Olympics During War

The journey of the Sporting extravaganza continued after the 1908 London Olympics and reached Sweden where the Olympics were held with their full spectrum of events and enthusiasm in Stockholm. So much so, that the 1912 Olympics are known as the “Swedish Masterpiece” because they were so well organized. There were hardly any time clashes between events, and the conditions and grounds were made ideal for a great sporting festival.

The Swedish Olympics contributed in technology of games by first time using digital timing systems and a system of commentators to address the audience. Approximately 2,500 athletes attended these Games, representing 28 countries. The modern pentathlon was added to the Olympic program along with Women’s events in swimming and diving. The Swedish Olympics are remembered as the last Olympics in which pure gold were awarded. Sweden didn’t allow boxing in this Olympics and because of this, the International Olympic Committee (IOC) decided to limit the power of host nation in deciding the Olympic program.

Just after the sweet and remarkable organization of Sweden Olympics, the 1916 Olympic Games were scheduled to be held in Berlin, but were cancelled due to the outbreak of World War I. This was the first incident when the modern Olympic Games were cancelled.

The 1920 Olympic Games were organized in the war ridden city of Antwerp in Belgium. The Belgium games were played in the shadows of the just ended World War and due to the war cartels, Germany, Austria, Bulgaria, Turkey, and Hungary were not invited to games by IOC, even when they were not forbidden. Nonetheless, USSR, the foe of Belgium (who was with US in World War) decided not to attend the Belgium Olympics. So much so that USSR again started participating in Olympics only in Helsinki Olympics of 1952.

The Belgium Olympics were trucked by short of funds as Belgium was badly hit during the World War and so the arrangements were below the standards of Olympics. Besides the stadium being unfinished, the athletes were housed in cramped quarters and slept on folding cots.

Though this year is remembered due to the introduction of the five circle flag of Olympics and was for the first time flown during the Opening Ceremony of the 1920 Games. The flag was created by Coubertin. The Olympic flag embarks five interconnected rings on a white backdrop. The five rings resemble the five significant continents and are interconnected for the friendship that Olympic tries to maintain between them. The rings, from left to right, are blue, yellow, black, green, and red. The colors were so chosen, as at least one of them appeared on the flag of every country in the world. In spite of the aftermath of World War, more than 2,500 athletes competed in Belgium Olympics, representing 29 countries.
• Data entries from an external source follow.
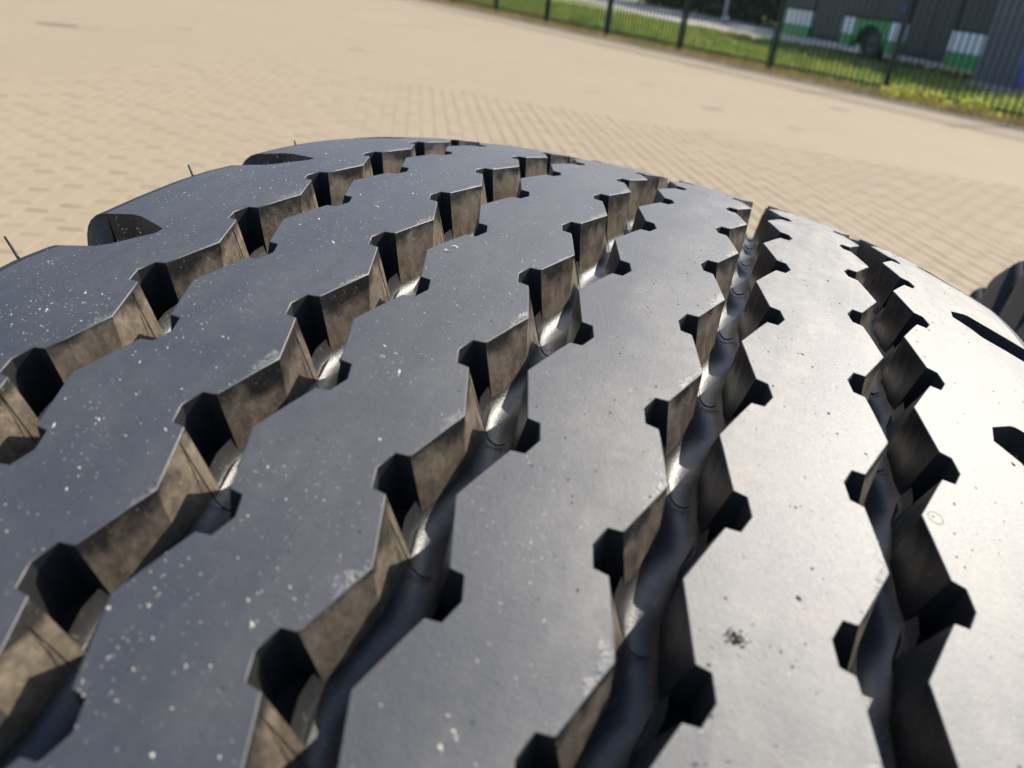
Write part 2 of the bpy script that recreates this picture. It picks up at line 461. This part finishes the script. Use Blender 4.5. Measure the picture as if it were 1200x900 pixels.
TW = Matrix([[0.99863, 0.01973, 0.04839], [0.0, 0.926, -0.37753], [-0.05225, 0.37701, 0.92473]])
HC = 0.51285
def tyre_root(name, loc, rot3):
    o = bpy.data.objects.new(name, None); COL.objects.link(o)
    o.matrix_world = Matrix.Translation(loc) @ rot3.to_4x4(); return o
tyre = tyre_root('truck_tyre', (0, 0, 0), TW)
tag(tyre, 'big black truck tyre in front, zigzag grooved dusty tread filling the photo', 'tyre', 'tyres standing on the paving')
build_tread(tyre)
shift = TW.transposed() @ Vector((0, 0, HC))
for ch in tyre.children: ch.location = shift
def tworld(u, al, h=0.0):
    r = prof(u) + h
    return TW @ Vector((u, r * math.sin(al), r * math.cos(al))) + Vector((0, 0, HC))
# rubber hairs (vent spews) standing on the left shoulder
def hair(u, al, du, dr, ds, rad=.00036):
    mb = MB(); r = prof(u)
    def q(t, bend): 
        aa = al + (ds * t + bend) / r
        rr = r + dr * t; return (u + du * t, rr * math.sin(aa), rr * math.cos(aa))
    mb.tube([q(-.2, 0), q(0, 0), q(.5, .00005), q(1, 0)], [rad, rad, rad * .9, rad * .7], 6)
    o = mb.build('rubber_hair', M_HAIR, tyre); o.location = shift; return o
for (u, al, du, dr, ds) in ((-.1150, .196, -.0040, .0030, .0015), (-.1142, .318, -.0022, .0020, .0012), (-.1136, .425, -.001, .0012, .0006),
                            (-.1150, .07, -.0035, .003, .001), (-.1150, -.06, -.0035, .003, .001)):
    hair(u, al, du, dr, ds)

# second tyre beside it
t2 = tyre.copy(); t2.name = 'truck_tyre'; COL.objects.link(t2)
T2R = Matrix.Rotation(R(0.0), 3, 'Z') @ TW @ Matrix.Rotation(R(1.4), 3, 'X')
t2.matrix_world = Matrix.Translation((0.325, 0.10, 0)) @ T2R.to_4x4()
t2['label'] = 'dark truck tyre at the right edge, only its shoulder showing behind the big tyre'
for ch in list(tyre.children):
    c = ch.copy(); COL.objects.link(c); c.parent = t2; c.location = T2R.transposed() @ Vector((0, 0, HC))

# ------------------------------------------------------------------ sand and crumbs lying on the tread
M_GRIT = plain('sand_grain', (.50, .45, .36), .7, 0, .35, 400)
M_CRUMB = plain('rubber_crumb', (.012, .011, .010), .7, 0, .3, 300)
def chip(mb, c, n, size, flat=.5, el=1.0, mat=0):
    z = n.normalized(); x = z.cross(Vector((random.random(), random.random(), .3))).normalized(); y = z.cross(x)
    k = random.choice((3, 4, 5)); lo = []; hi = []
    a0 = random.random() * 6
    for i in range(k):
        a = a0 + 2 * math.pi * i / k; rr = size * random.uniform(.7, 1.15)
        v = x * (math.cos(a) * rr * el) + y * (math.sin(a) * rr)
        lo.append(c + v); hi.append(c + v * .55 + z * size * flat * random.uniform(.7, 1.2))
    mb.add([tuple(p) for p in lo + hi], [tuple(k + i for i in range(k))] + [(i, (i + 1) % k, k + (i + 1) % k, k + i) for i in range(k)], False, mat)
def on_rib(u, al):
    k = (al - PH0) / DP
    for g in range(5):
        l = UG[g] + float(interp_edge(LE, np.array([k]), 1)[0]); r = UG[g] + float(interp_edge(RE_, np.array([k]), 1)[0])
        if l - .0006 < u < r + .0006: return False
    return SHL + .004 < u < .094
def surfn(u, al):
    n = Vector((2 * C2 * u + 4 * C4 * u ** 3, math.sin(al), math.cos(al))); return TW @ n.normalized()
gm = MB(); cnt = 0
cl = [(random.uniform(-.105, .05), random.uniform(.03, .6)) for _ in range(150)]
while cnt < 5200:
    if random.random() < .55:
        c = random.choice(cl); u = random.gauss(c[0], .004); al = random.gauss(c[1], .009)
    else: u = random.uniform(-.11, .09); al = random.uniform(.0, .62)
    if u > .03 and random.random() < .75: continue
    if u > .06: continue
    if not on_rib(u, al): continue
    s = min(.00032, .000056 * math.exp(abs(random.gauss(0, .62))))
    chip(gm, tworld(u, al), surfn(u, al), s, .35, random.uniform(.8, 2.8)); cnt += 1
for (u, al, s, el) in ((-.0068, .066, .00055, 1.8), (-.0068, .1379, .00042, 1.0), (.0225, .0636, .0004, 1.5), (.0231, .0562, .00052, 1.3), (.0239, .0607, .00035, 1.2), (.0231, .0795, .00035, 1.2),
        (-.0084, .0299, .00042, 1.0), (-.0213, .0455, .0004, 1.0), (-.0261, .0566, .0004, 1.0), (-.0229, .2624, .0008, 1.9), (-.0221, .2686, .0006, 2.2)):
    chip(gm, tworld(u, al), surfn(u, al), s, .4, el)
go = gm.build('sand_grain', M_GRIT)
tag(go, 'pale sand grains scattered over the black tread of the front tyre', 'sand grains', None, 'stuff')
cm_ = MB()
cnt = 0
while cnt < 420:
    u = random.uniform(.02, .118); al = random.uniform(.0, .62)
    if not on_rib(min(u, .093), al): continue
    s = min(.00045, .00010 * math.exp(abs(random.gauss(0, .5))))
    chip(cm_, tworld(u, al), surfn(u, al), s, .5, random.uniform(.8, 2.0)); cnt += 1
tag(cm_.build('rubber_crumb', M_CRUMB), 'tiny dark crumbs sprinkled over the sunlit right ribs of the tread', 'crumbs', None, 'stuff')

dm = MB()
for _ in range(90):
    u = .0553 + random.gauss(0, .0007); al = .1145 + random.gauss(0, .0011)
    chip(dm, tworld(u, al), surfn(u, al), random.uniform(.00008, .00024), .9, random.uniform(.8, 1.6))
tag(dm.build('dirt_clump', M_CRUMB), 'small clump of dark dirt on the bright rib, lower right of the photo', 'dirt')
rg = MB(); rv = []; nn = 28
for i in range(nn):
    a = 2 * math.pi * i / nn
    for rr, hh in ((.00130, -.00002), (.00136, .00004), (.00142, -.00002)): rv.append(tworld(.0854 + math.cos(a) * rr, .1947 + math.sin(a) * rr / RT, hh))
rg.add(rv, [(3 * i + c, 3 * i + c + 1, (3 * i + 4 + c) % (3 * nn), (3 * i + 3 + c) % (3 * nn)) for i in range(nn) for c in (0, 1)])
ro_ = rg.build('vent_ring', M_CRUMB, tyre); ro_.matrix_parent_inverse = tyre.matrix_world.inverted()

# ------------------------------------------------------------------ ground
M_BASE = plain('joint_sand', (.31, .24, .155), .95, 0, .2, 3, .002)
STAINS = [(-7.45, 7.3, .42), (-.68, 9.44, .22), (.74, 11.6, .24)]
def brick_mat(tex=False):
    n = N('paving_brick'); co = n.co() 
    pos = n.node('ShaderNodeNewGeometry').outputs['Position']
    big = n.noise(pos, .55, 5, .6); mid = n.noise(pos, 9, 4); fine = n.noise(pos, 160, 4, .7)
    c = n.mix(big, (.298, .234, .150), (.348, .280, .184))
    if not tex:
        rnd = n.node('ShaderNodeObjectInfo').outputs['Random']
        isl = n.node('ShaderNodeNewGeometry').outputs['Random Per Island']
        c = n.mix(n.math('MULTIPLY', n.math('FRACT', n.math('ADD', rnd, isl)), .15), c, (.255, .19, .12))
    else:
        mp = n.node('ShaderNodeMapping', {'Vector': pos, 'Rotation': (0, 0, R(-BRAZ)) })
        b = n.node('ShaderNodeTexBrick', {'Vector': mp.outputs[0], 'Color1': (1, 1, 1, 1), 'Color2': (.96, .95, .94, 1), 'Mortar': (.94, .93, .92, 1), 'Scale': 1.0,
              'Mortar Size': .004, 'Brick Width': .2, 'Row Height': .1, 'Bias': 0.0})
        c = n.mix(1.0, c, b.outputs['Color'], 'MULTIPLY')
    c = n.mix(n.ramp(mid, [(.35, .0), (.8, .30)]), c, (.30, .23, .15))
    st = n.ramp(n.noise(pos, .9, 3, .55, .6), [(.64, 0), (.72, .45)])
    c = n.mix(st, c, (.17, .135, .095))
    for sx, sy, ra in STAINS:       # old oily stains, each with its own ragged outline
        d = n.node('ShaderNodeVectorMath', {0: pos, 1: (sx, sy, 0)}, operation='DISTANCE').outputs['Value']
        d = n.math('ADD', n.math('MULTIPLY', d, 1 / ra), n.math('MULTIPLY', n.noise(pos, 2.2, 4), .9))
        c = n.mix(n.ramp(d, [(.95, .55), (1.25, 0)]), c, (.10, .08, .06))
    nb = n.bump(fine, .4, .0012)
    return n.set(Base_Color=c, Roughness=.85, Normal=nb, Specular_IOR_Level=.3)
BRAZ = 90 + 24.2                     # direction the brick rows run, counter-clockwise from +X
M_BRICK = brick_mat(); M_BRICKT = brick_mat(True)
def quad(name, pts, z, mat, label=None):
    mb = MB(); mb.add([(x, y, z) for x, y in pts], [tuple(range(len(pts)))]); o = mb.build(name, mat); o['kind'] = 'structure'; return o
M_DIRT = plain('dry_soil', (.26, .20, .12), .95, 0, .3, .8, .01)
# fence line
F0 = Vector((-6.3, 21.4, 0)); FD = Vector((.770, -.638, 0)).normalized(); FN = Vector((FD.y * -1, FD.x, 0))  # FN points away from camera
def fp(t, d): p = F0 + FD * t + FN * d; return (p.x, p.y)
ground = quad('ground', [(-900, -900), (900, -900), (900, 900), (-900, 900)], -.030, M_DIRT)
pave = quad('pavement', [fp(-60, -.75), fp(60, -.75), fp(60, -60), fp(-60, -60)], -.0035, M_BASE)
# near bricks as single pieces
bx_, by_ = Vector((math.cos(R(BRAZ)), math.sin(R(BRAZ)), 0)), Vector((-math.sin(R(BRAZ)), math.cos(R(BRAZ)), 0))
bm_ = MB(); bm_.box((0, 0, -.03), (.1935, .0935, .06), None, .0015)
brick_me = bm_.mesh('brick', M_BRICK)
CamP = Vector((0.07, -.236, 0))
near = []
for j in range(-75, 76):
    for i in range(-45, 46):
        p = bx_ * ((i + (.5 if j % 2 else 0)) * .2) + by_ * (j * .1)
        if not (-5.2 < p.x < 3.2 and -1.4 < p.y < 7.6): continue
        near.append(p)
def viewkey(p):
    d = p - CamP; dist = d.length; a = math.degrees(math.atan2(d.x, d.y))
    vis = (-52 < a < 20) and dist > 2.2
    return (0 if vis else 1, dist)
near.sort(key=viewkey)
for p in near[:300]:
    o = link_mesh('brick', brick_me, pave); o.location = (p.x, p.y, random.uniform(-.0016, .0012)); o.rotation_euler = (random.gauss(0, .006), random.gauss(0, .006), R(BRAZ) + random.gauss(0, .006))
rest = MB()
for p in near[300:]:
    M = Matrix.Rotation(R(BRAZ) + random.gauss(0, .006), 3, 'Z') @ Matrix.Rotation(random.gauss(0, .006), 3, 'X')
    rest.box((p.x, p.y, -.03 + random.uniform(-.0016, .0012)), (.1935, .0935, .06), M, .0015)
ro = rest.build('paving_bricks', M_BRICK, pave); ro['kind'] = 'stuff'
# far paving: flat sheet frame around the near bricks with brick material
X0, X1, Y0, Y1 = -5.1, 3.1, -1.3, 7.5
fm = MB()
def in_quad(poly): fm.add([(x, y, -.001) for x, y in poly], [tuple(range(len(poly)))])
in_quad([(X0, Y0), (X0, Y1), fp(-60, -.80), fp(-60, -60)])
in_quad([(X0, Y1), (X1, Y1), fp(60, -.80), fp(-60, -.80)])
in_quad([(X1, Y1), (X1, Y0), fp(60, -60), fp(60, -.80)])
in_quad([(X0, Y0), fp(-60, -60), fp(60, -60), (X1, Y0)])
fo = fm.build('paving_surface', M_BRICKT, pave)
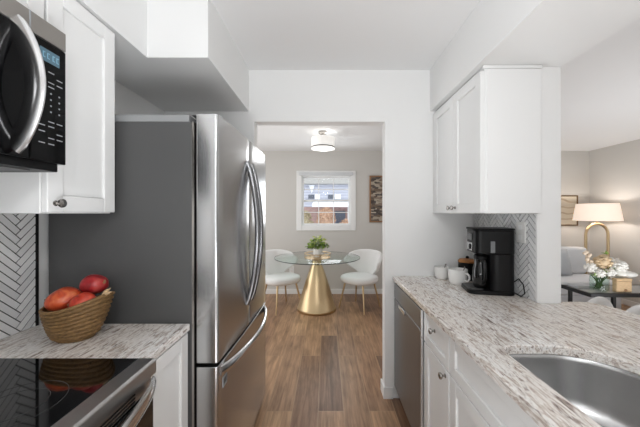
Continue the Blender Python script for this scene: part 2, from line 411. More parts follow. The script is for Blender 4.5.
# window
wn = thing('window_1', 'white grid window', 'window', (0, BY, WZ0)); wn['kind'] = 'structure'; del wn['label']; del wn['category']
o = MB(); t = 0.085
o.box(WX0-t, WX0, BY-0.02, BY, WZ0-t, WZ1+t); o.box(WX1, WX1+t, BY-0.02, BY, WZ0-t, WZ1+t)
o.box(WX0, WX1, BY-0.02, BY, WZ1, WZ1+t); o.box(WX0, WX1, BY-0.02, BY, WZ0-t, WZ0)
o.build('window_casing', M['trim'], wn, bevel=0.006)
o = MB(); o.box(WX0, WX0+0.01, BY, BY+0.13, WZ0, WZ1); o.box(WX1-0.01, WX1, BY, BY+0.13, WZ0, WZ1); o.box(WX0+0.01, WX1-0.01, BY, BY+0.13, WZ1-0.01, WZ1); o.box(WX0+0.01, WX1-0.01, BY, BY+0.13, WZ0, WZ0+0.01)
o.build('window_jamb', M['trim'], wn)
box('blind_headrail', mat('grey_white_blind', (214, 216, 218), 0.5), (WX0-0.035, WX1+0.035, BY-0.055, BY-0.0205, WZ1-0.0, WZ1+0.05), wn, bevel=0.006)
def sash(y, z0, z1, rows):
    o = MB(); a, b = WX0+0.011, WX1-0.011; f = 0.024
    o.box(a, a+f, y, y+0.03, z0, z1); o.box(b-f, b, y, y+0.03, z0, z1); o.box(a+f, b-f, y, y+0.03, z0, z0+f); o.box(a+f, b-f, y, y+0.03, z1-f, z1)
    for k in (1, 2):
        x = a+f+(b-a-2*f)*k/3; o.box(x-0.007, x+0.007, y+0.004, y+0.026, z0+f, z1-f)
    for k in range(1, rows):
        z = z0+f+(z1-z0-2*f)*k/rows; o.box(a+f, b-f, y+0.005, y+0.025, z-0.007, z+0.007)
    s = o.build('sash', M['trim'], wn)
    box('pane', M['pane'], (a+f, b-f, y+0.013, y+0.017, z0+f, z1-f), s)
zm = (WZ0+WZ1)/2
sash(BY+0.085, zm-0.016, WZ1-0.011, 2); sash(BY+0.05, WZ0+0.011, zm+0.016, 2)

# ------------------------------------------------------------------ herringbone backsplashes
def herringbone(name, x, y0, y1, z0, z1, face):       # on a wall in the plane X = x, facing +1 / -1
    wt, n, g = 0.0255, 4, 0.0021
    W, H = y1-y0, z1-z0; bm = bmesh.new(); c, s_ = math.cos(PI/4), math.sin(PI/4)
    R = int((W+H)/wt)+12
    for k in range(-R, R):
        for q in range(-R//4, R//4):
            for (a, b, a2, b2) in ((k+8*q, k, k+8*q+n, k+1), (4+k+8*q, k-3, 5+k+8*q, k+1)):
                pts = [(a*wt+g, b*wt+g), (a2*wt-g, b*wt+g), (a2*wt-g, b2*wt-g), (a*wt+g, b2*wt-g)]
                pts = [(u*c-v*s_, u*s_+v*c) for u, v in pts]
                cu = sum(p[0] for p in pts)/4; cv = sum(p[1] for p in pts)/4
                if not (-0.09 < cu < W+0.09 and -0.09 < cv < H+0.09): continue
                lo = [bm.verts.new((0.0, y0+u, z0+v)) for u, v in pts]; hi = [bm.verts.new((0.004, y0+u, z0+v)) for u, v in pts]
                bm.faces.new(hi)
                for i in range(4): bm.faces.new((lo[i], lo[(i+1) % 4], hi[(i+1) % 4], hi[i]))
    for co, no in (((0, y0, 0), (0, -1, 0)), ((0, y1, 0), (0, 1, 0)), ((0, 0, z0), (0, 0, -1)), ((0, 0, z1), (0, 0, 1))):
        bmesh.ops.bisect_plane(bm, geom=bm.verts[:]+bm.edges[:]+bm.faces[:], plane_co=co, plane_no=no, clear_outer=True)
    for v in bm.verts: v.co.x = x+face*(0.004+v.co.x)
    bmesh.ops.recalc_face_normals(bm, faces=bm.faces)
    me = bpy.data.meshes.new(name); bm.to_mesh(me); bm.free(); me.materials.append(M['tile'])
    t = bpy.data.objects.new(name, None); COL.objects.link(t); t.location = (x, (y0+y1)/2, z0); struct(t)
    o = bpy.data.objects.new('herringbone_tiles', me); COL.objects.link(o); o.parent = t; o.location = -t.location
    box('grout_bed', M['grout'], (x, x+face*0.0055, y0, y1, z0, z1), t)
    return t
herringbone('backsplash_left', -1.2, 0.1, 1.165, 0.9105, 1.371, 1)
herringbone('backsplash_right', 1.105, 1.48, KY, 0.9105, 1.371, -1)
struct(box('trim_3', M['dgap'], (-1.2, -1.189, 1.165, 1.176, 0.9105, 1.371)))
struct(box('trim_4', M['trim'], (1.092, 1.105, 1.468, 1.48, 0.9105, 1.371)))

# ------------------------------------------------------------------ cabinets
def knob(parent, x, y, z, face, m=None):
    prof = [(0.009, 0), (0.009, 0.002), (0.005, 0.004), (0.005, 0.013), (0.012, 0.017), (0.0145, 0.021), (0.0135, 0.026), (0.007, 0.029), (0.001, 0.0295)]
    return MB().lathe([(r, a*face) for r, a in prof], (x, y, z), 18, axis='x').build('knob', m or M['nickel'], parent)
def shaker(name, parent, x, face, y0, y1, z0, z1, fr=0.055, th=0.02):   # back at x, front at x+face*th
    o = MB(); a, b = x, x+face*th
    o.box(a, b, y0, y0+fr, z0, z1); o.box(a, b, y1-fr, y1, z0, z1)
    o.box(a, b, y0+fr, y1-fr, z0, z0+fr); o.box(a, b, y0+fr, y1-fr, z1-fr, z1)
    o.box(a, x+face*(th-0.009), y0+fr, y1-fr, z0+fr, z1-fr)
    return o.build(name, M['cab'], parent, bevel=0.0025)
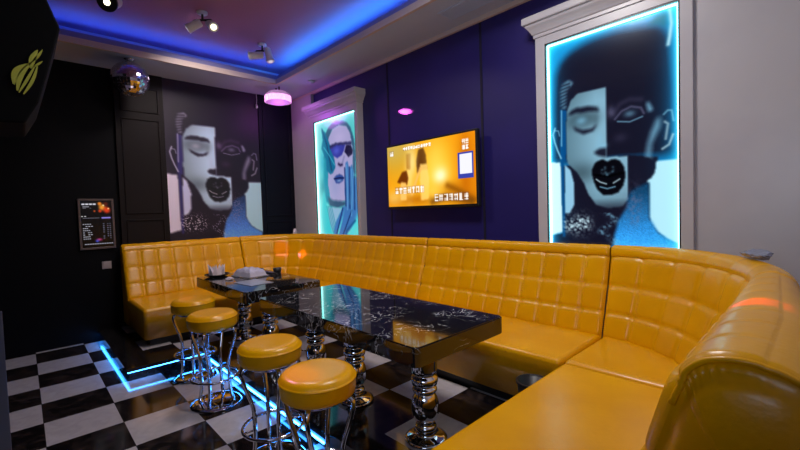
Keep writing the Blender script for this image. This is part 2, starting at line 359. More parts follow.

As an honor to the retiring IOC founder and president Pierre de Coubertin, the 1924 Olympic Games were again held in Paris. This was a chance for Paris to regain its sheen after the much criticized 1900 Paris Olympics. After much debate, winter sports were also added formally to the Olympic Games this year. The Olympic motto: Citius, Altius, Fortius (“Swifter, Higher, Stronger”), was introduced in 1924 Games.

However, the popular game tennis was taken out of the 1924 Olympics and was not added again until 1988. It was 1924 Paris Olympics that were screened on silver screen in the Academy Award winning film Chariots of Fire in 1981. In all, over 3,000 athletes participated in the events, representing 44 countries.